How cute is this logo? I’m a hard sell on the whole idea of storing information on the Internet. Sounds ridiculous eh? More specifically, the idea of storing personal information on the internet to be accessed from wherever you are. This idea behind it being that you can be at work, or anywhere other than at your machine and access favorites, projects, share information, etc. How is this different than a website you ask? I don’t know. It’s the methodology I suppose. Anyway, Backpack promises to change my mind (and yours). As a frequent visitor of Todd Dominey’s site, I trust his web judgement and it seems he’s been turned around by a simple, little widget! A widget for Backpack to instantly add notes, lists and any other thing you might want to store in your backpack.

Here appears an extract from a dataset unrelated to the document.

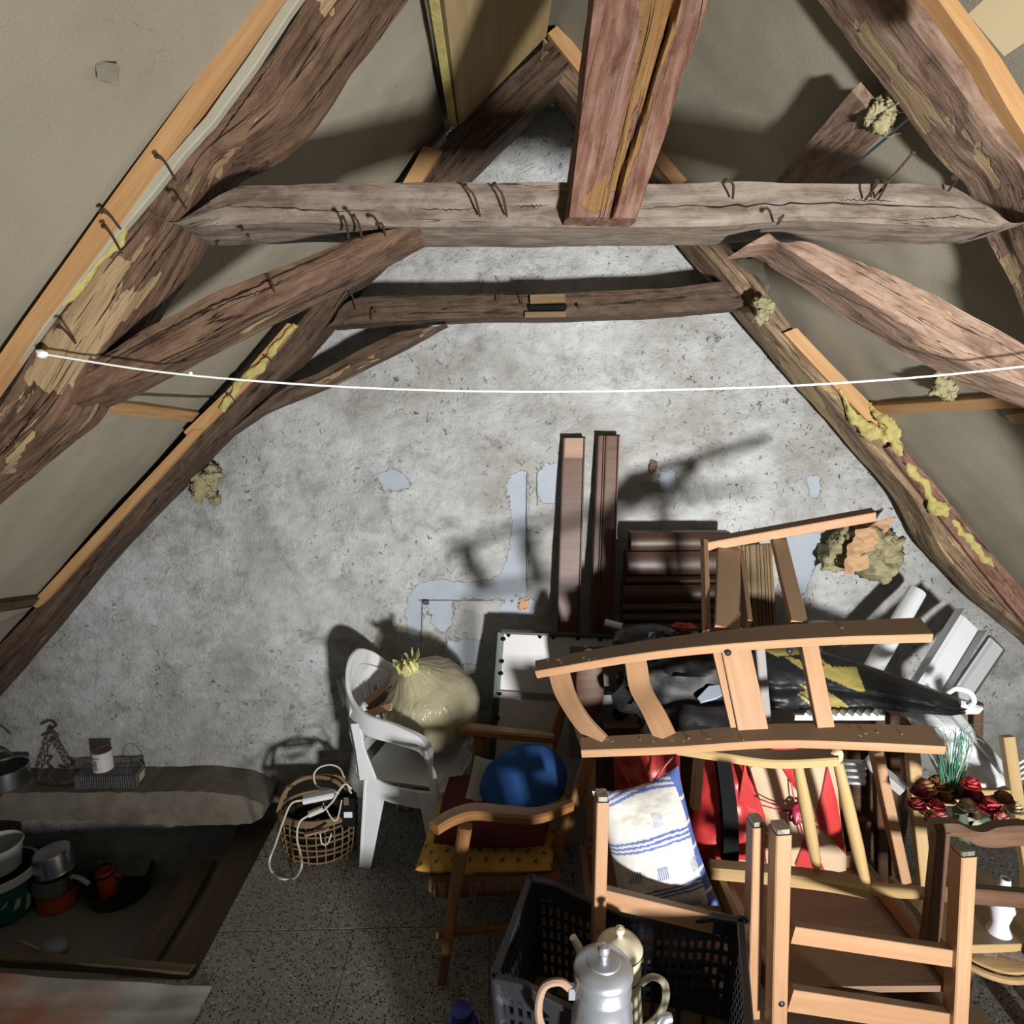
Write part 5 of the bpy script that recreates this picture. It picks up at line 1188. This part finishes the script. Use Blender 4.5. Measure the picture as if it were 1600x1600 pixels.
def flowers():
    base = P(1510, 1270, 1.82); t = thing('artificial_bouquet', tuple(base), 'dusty artificial bouquet of red and brown roses with grass blades behind the carved crest rail', 'flowers')
    rr = random.Random(11)
    def rose(p, r, mat, seed):
        mb = MB()
        mb.blob(p, (r*.55, r*.55, r*.7), 12, 8, .3, 3, seed=seed)
        for ring, (n, k, h) in enumerate(((4, .55, .75), (5, .8, .55), (6, 1.05, .25))):
            for q in range(n):
                a = 2*math.pi*q/n+ring*.5+rr.random()*.4; d = A(math.cos(a), math.sin(a), 0); s = A(-math.sin(a), math.cos(a), 0); v = []; f = []
                for j in range(5):
                    for i in range(5):
                        u, w = i/4*2-1, j/4
                        pp = p+d*r*k*(.35+.65*w**.8)*(1-.18*u*u)+s*r*.55*u*(.4+.9*w*(1.25-w*.6))+A(0, 0, r*(h*w*1.1-.45+.12*(1-u*u)*w)-r*.25*max(0, w-.7)*ring)
                        v.append(pp)
                for j in range(4):
                    for i in range(4): f.append((j*5+i, j*5+i+1, j*5+i+6, j*5+i+5))
                mb.add(v, f)
        mb.build('rose', mat, t, sharp=0)
    L = [(1446, 1228, .030, 'petal_brown'), (1468, 1224, .034, 'petal_brown'), (1438, 1236, .026, 'petal_dark'), (1432, 1256, .026, 'petal_dark'), (1450, 1245, .026, 'petal_dark'), (1464, 1258, .024, 'petal_red'), (1478, 1245, .026, 'petal_brown'),
         (1498, 1236, .034, 'petal_brown'), (1518, 1224, .026, 'petal_red'), (1520, 1242, .034, 'petal_dark'), (1546, 1258, .036, 'petal_red'), (1512, 1258, .026, 'petal_cream'), (1568, 1246, .028, 'petal_brown'), (1470, 1276, .022, 'petal_pink'), (1565, 1280, .026, 'petal_pink'), (1448, 1268, .020, 'petal_cream'), (1585, 1262, .026, 'petal_cream'), (1458, 1280, .022, 'petal_dark')]
    for k, (x, y, r, mt) in enumerate(L): rose(P(x, y, 1.80+.03*math.sin(k*2.1)), r*1.1, M[mt], k)
    for k in range(14):
        x, y = rr.uniform(1460, 1590), rr.uniform(1262, 1288); p = P(x, y, 1.81); d = unit([rr.gauss(0, 1), rr.gauss(-.3, .6), rr.gauss(0, .6)]); s = unit(np.cross(d, A(0, 1, .3))); L_ = rr.uniform(.035, .06)
        v = []; f = []
        for j in range(6):
            w = j/5; wd = .014*math.sin(math.pi*(w*.9+.08)); m = p+d*L_*w+A(0, 0, .012*math.sin(w*3)); v += [m-s*wd+A(0, -.003, .002), m, m+s*wd+A(0, -.003, .002)]
        for j in range(5): f += [(3*j, 3*j+1, 3*j+4, 3*j+3), (3*j+1, 3*j+2, 3*j+5, 3*j+4)]
        MB().add(v, f).build('leaf', M['leaf'] if k % 3 else M['grass_pale'], t)
    for k in range(34):
        x0 = rr.choice((1484, 1488, 1500, 1480))+rr.gauss(0, 4); x1 = x0+rr.gauss(0, 16); y1 = rr.uniform(1135, 1165); a = P(x0, 1240, 1.82); b = P(x1, y1, 1.80+rr.gauss(0, .03)); c = P(x1+rr.gauss(0, 12), y1+rr.uniform(-8, 16), 1.80)
        MB().tube(smooth_pts([a, lerp(a, b, .6)+A(rr.gauss(0, .006), 0, 0), b, c], 9), [.0022-.0002*q for q in range(9)], 4).build('grass_blade', M['grass'] if k % 3 else M['grass_pale'], t)
    # shared stems down to a bunch tie resting on the seat behind
    MB().tube([P(1500, 1265, 1.81), P(1508, 1340, 1.82), P(1510, 1385, 1.83)], [.022, .016, .014], 10).build('stem_bunch', M['leaf'], t)
flowers()

# ---------------------------------------------------------------- striped pillow, red bags
def pillow():
    def cf(a, b, s):
        w = A(.62, .605, .575); bl = A(.10, .15, .42)
        w = w*(1+.08*fbm((a*4, b*4, 1), 3))
        if a > .845+.02*math.sin(b*8): 
            return tuple(bl if not any(abs(b-q) < .012 for q in (.2, .36, .52, .68, .85)) else w)
        for q in (.10, .44, .80):
            bb = b+.05*math.sin(a*3)-q
            if any(abs(bb-k) < .008 for k in (-.030, .0, .030)): return tuple(bl)
        for (u, v) in ((.52, .26), (.42, .60), (.80, .62), (.18, .62), (.74, .93)):
            if abs(b-v) < .045 and abs(a-u) < .055 and int((a-u+.06)*95) % 2 == 0: return tuple(A(.16, .19, .36))
        return tuple(w)
    mb, col = puff([P(925, 1236, 1.80), P(1060, 1196, 1.88), P(1126, 1416, 1.72), P(972, 1452, 1.70)], .17, 130, colf=cf, pinch=.12, wr=.009, corner=.62)
    o = mb.build('striped_pillow', M['fabric_col'], col=col); tag(o, 'white pillow with blue stripes and blue edge inside the overturned chair', 'pillow')
pillow()
def red_things():
    # red nylon bag, left
    mb, c = puff([P(955, 1165, 2.2), P(1062, 1160, 2.15), P(1075, 1330, 2.1), P(962, 1320, 2.15)], .16, 26, wr=.03)
    o = mb.build('red_bag', M['red_fabric']); tag(o, 'red nylon bag with seams hanging behind the striped pillow', 'bag')
    sm = MB()
    for a, b in (((958, 1180), (1000, 1250)), ((1000, 1185), (1022, 1235)), ((1065, 1168), (1020, 1222))): sm.tube([P(*a, 2.06), P((a[0]+b[0])/2-2, (a[1]+b[1])/2, 2.04), P(*b, 2.05)], .004, 6)
    sm.build('seam_piping', M['red_satin'], o)
    # red and black round bag
    mb, c = puff([P(1092, 1182, 2.10), P(1202, 1182, 2.08), P(1212, 1345, 2.02), P(1072, 1345, 2.02)], .17, 30, wr=.015, pinch=.02)
    o = mb.build('red_bag', M['red_satin']); tag(o, 'red bag with a broad black stripe right of the striped pillow', 'bag')
    q = [P(1118, 1186, 2.0), P(1140, 1186, 2.0), P(1152, 1345, 1.945), P(1128, 1345, 1.945)]
    def strip(u): 
        a = lerp(q[0], q[3], u); b = lerp(q[1], q[2], u); k = A(0, -.012-.03*math.sin(math.pi*u), 0); return a+k, b+k
    rings = []
    for u in np.linspace(0, 1, 14):
        a, b = strip(u); rings.append([a, b, b+A(0, .03, 0), a+A(0, .03, 0)])
    MB().ring_sweep(rings, rings).build('black_stripe', M['black'], o)
    # beige cushion with red star
    pts = [(1168, 1196), (1200, 1165), (1262, 1160), (1300, 1185), (1310, 1260), (1318, 1370), (1240, 1372), (1196, 1352), (1192, 1280)]
    v = [P(x, y, 2.0) for x, y in pts]; t = thing('star_cushion', tuple(P(1250, 1370, 2.0)), 'beige seat cushion with red star points tied by a burgundy ribbon', 'cushion')
    ctr = sum(v)/len(v); mb = MB(); n = len(v); rim = smooth_pts(v+[v[0]], 49)[:-1]; rg = []
    for k, o_ in ((1., .0), (.97, -.014), (.8, -.026), (.5, -.03), (.01, -.03)): rg.append([ctr+(p-ctr)*k+A(0, o_, 0) for p in rim])
    bk = [[ctr+(p-ctr)*k+A(0, .02, 0) for p in rim] for k in (.01, .97)]
    mb.ring_sweep(bk+rg, bk+rg); mb.build('pad', M['beige_fabric'], t)
    def tri(ps, nm='star_point', mt='red_satin', Y=1.962):
        p = [P(x, y, Y) for x, y in ps]; c_ = sum(p)/len(p); m_ = MB(); k = len(p)
        m_.add([*p, c_+A(0, -.012, 0), *[q+A(0, .01, 0) for q in p]], [(i, (i+1) % k, k) for i in range(k)]+[(i, (i+1) % k, k+1+(i+1) % k, k+1+i) for i in range(k)]); m_.build(nm, M[mt], t)
    tri([(1220, 1197), (1246, 1205), (1250, 1240), (1238, 1228)]); tri([(1294, 1198), (1308, 1250), (1322, 1336), (1275, 1285)]); tri([(1244, 1352), (1262, 1300), (1300, 1385), (1260, 1392)]); tri([(1196, 1162), (1264, 1160), (1262, 1175), (1200, 1176)])
    tri([(1164, 1190), (1172, 1230), (1200, 1290), (1186, 1295), (1155, 1250)], 'star_point', 'red_satin', 1.99)
    cb = P(1244, 1268, 1.94)
    m_ = MB()
    for k in range(7):
        a = k*.9; r = .034; d = A(math.cos(a), 0, math.sin(a)); s = A(-d[2], 0, d[0])
        m_.path(smooth_pts([cb, cb+d*r*.6+s*.012+A(0, -.012, 0), cb+d*r+A(0, -.02, 0), cb+d*r*.6-s*.012+A(0, -.012, 0), cb+A(0, -.004, 0)], 12), .010, .002, (0, 1, 0), .2)
    m_.build('ribbon_bow', M['burg_ribbon'], t)
    m_ = MB()
    for q in ((1192, 1250), (1190, 1258), (1236, 1222), (1262, 1330), (1285, 1300)): m_.tube([cb, lerp(cb, P(*q, 1.945), .5)+A(0, -.004, -.004), P(*q, 1.95)], .0025, 5)
    m_.build('ribbon_string', M['burg_ribbon'], t)
red_things()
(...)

Do you want to be a Style Master? While I’m having loads of fun hand coding style sheets (you’re talking to a girl who prefers Apollo over any of the crappy UI covered engines out there … Heather got it right?). But, get this, Style Master claims to be a CSS editor for beginners (complete with wizards) all the way to experts (with tools to make adhering to strict web standards a breeze). While I don’t think I need this, I keep trying to convince myself I do!
Russell + Hazel. Organization doesn’t have to be boring and/or ugly. Sure they cost a bit more, but I don’t mind for something that will be a pleasure to use. Check out their fresh colored composition books, Chicklet adhesive notes and a Stash Sack to keep your goodies in.
Oh shtuff. I do love you.
2 Comments
September 5th, 2005 at 2:49 pm
i used backpack for work notes for a while. liked it. this mint thing looks neat.
September 5th, 2005 at 10:07 pm
What made you stop using Backpack? I know it’s not quite the same thing, but I’ve never quite been able to adopt to del.icio.us or Kinja.